Armenia - Eduard Aghajanian, the chief of Prime Minister Nikol Pashinian's staff, speaks with journalists, September 18, 2019.
Armenia - Eduard Aghajanian, the chief of Prime Minister Nikol Pashinian's staff, speaks with journalists, September 18, 2019.

Armenia wants to normalize its relations with Turkey but will not accept any preconditions set by Ankara, a senior Armenian official said on Tuesday.

Eduard Aghajanian, the chairman of the Armenian parliament committee on foreign relations, said Yerevan continues to believe that Turkish-Armenian relations must not be linked to the Nagorno-Karabakh conflict or the 1915 Armenian genocide issue.

Prime Minister Nikol Pashinian spoke on Friday of “some positive signals” sent by the Turkish government of late, saying that his administration is ready to reciprocate them.

Commenting on Pashinian’s remark the following day, Turkish President Recep Tayyip Erdogan said regional states should establish “good-neighborly relations” by recognizing each other’s territorial integrity and sovereignty. “If Yerevan is ready to move in that direction Ankara could start working on a gradual normalization of relations with Armenia,” he said.
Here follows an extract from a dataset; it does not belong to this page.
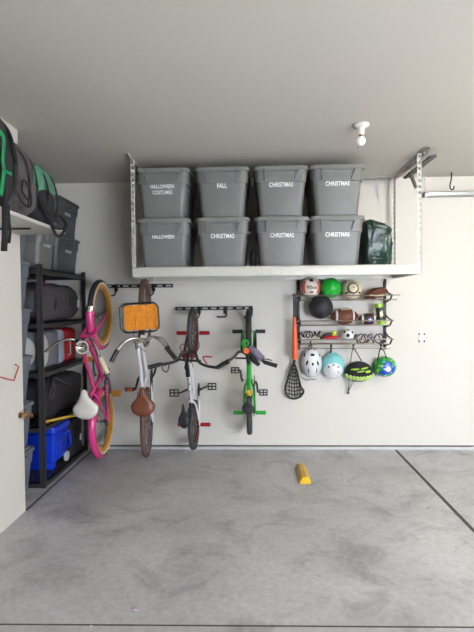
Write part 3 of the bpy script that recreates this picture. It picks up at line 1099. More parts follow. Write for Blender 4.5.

In that context, Erdogan was understood to echo Azerbaijan’s demands for a formal Armenian recognition of Azerbaijani sovereignty over Nagorno-Karabakh.

“We certainly welcome positive rhetoric whenever it comes from Azerbaijan and Turkey,” Aghajanian told RFE/RL’s Armenian Service. “But unfortunately, Erdogan’s statement contained points resembling preconditions, which do not help to launch that [normalization] process at all.”

“I can’t imagine … Azerbaijan being a decisive factor in Turkish-Armenian relations as has been the case in the last 20-30 years,” he said.

Aghajanian, who is a senior member of Pashinian’s Civil Contract party, also made clear that Yerevan will not stop seeking a greater international recognition of the Armenian genocide in the Ottoman Empire for the sake of a Turkish-Armenian rapprochement.

“I think that the Turkish should also be conscious of this,” he said.

Turkey completely closed its border with Armenia in 1993 and has refused to establish diplomatic relations with Yerevan since then out of solidarity with Azerbaijan. It provided Azerbaijan with decisive military support during last year’s war in Nagorno-Karabakh.